Creo necesario manifestar, en estas pocas líneas que se me ofrecen, mi rotundo rechazo a la agresión que sufrieron, en Barcelona, las dos chicas pertenecientes a la entidad Barcelona por la Selección. Con la misma rotundidad manifiesto mi rechazo a la actuación radical que pudimos ver, en Madrid, el 11 de septiembre de 2013, en la librería Blanquerna: dos pruebas lamentables de intransigencia.

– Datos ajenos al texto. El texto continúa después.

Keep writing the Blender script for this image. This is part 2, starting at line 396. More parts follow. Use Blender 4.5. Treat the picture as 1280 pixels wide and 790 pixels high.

Este artículo mantiene clara conexión con otros anteriores que he escrito para este mismo medio, cuyo corolario es, sin duda, que no todos hemos comprendido qué significa ser demócrata. Habría que mirar hacia adentro, pero también hacia afuera para encontrar algún hilo del que estirar hasta que nos descubriera algunos de los infinitos motivos que nos inducen a actuar de forma tan deplorable.
No sé si estas palabras las estoy diciendo en voz baja, o es que pienso en voz alta. Tema delicado en nuestra estimada Cataluña. En ocasiones las acciones o palabras supuestamente menores, adheridas al vuelo, son las que más calan, sencillamente, porque se convierten en cotidianas, en hábitos que nos acompañan sin saber que nos están configurando nuestra actitud y nuestro pensamiento. Recuerdo una situación que viví en una clase de primero de ESO, hace pocos años. Les dije a mis alumnos que buscasen en la página web de la RAE las palabras desconocidas que aparecían en un texto. Uno de los alumnos, sorprendido de que nadie captase lo que, por lo visto, él sí había captado, alarmado levantó la mano y, seriamente preocupado, me dijo: «Pero eso es España». Con ello no pretendo criticar el trabajo de la escuela primaria, al contrario, lo admiro; tampoco pretendo generalizar, sería injusto, pero lo cierto es que sucedió como lo cuento. Por supuesto, sé que cualquier profesor aportaría el testimonio de otras manifestaciones lamentables en las que el alumnado mostraría su radicalidad contra la cultura catalana.
Nadie está obligado a comulgar con su vecino, pero sí estamos obligados a comprender al vecino y, si puede ser, desde pequeñitos.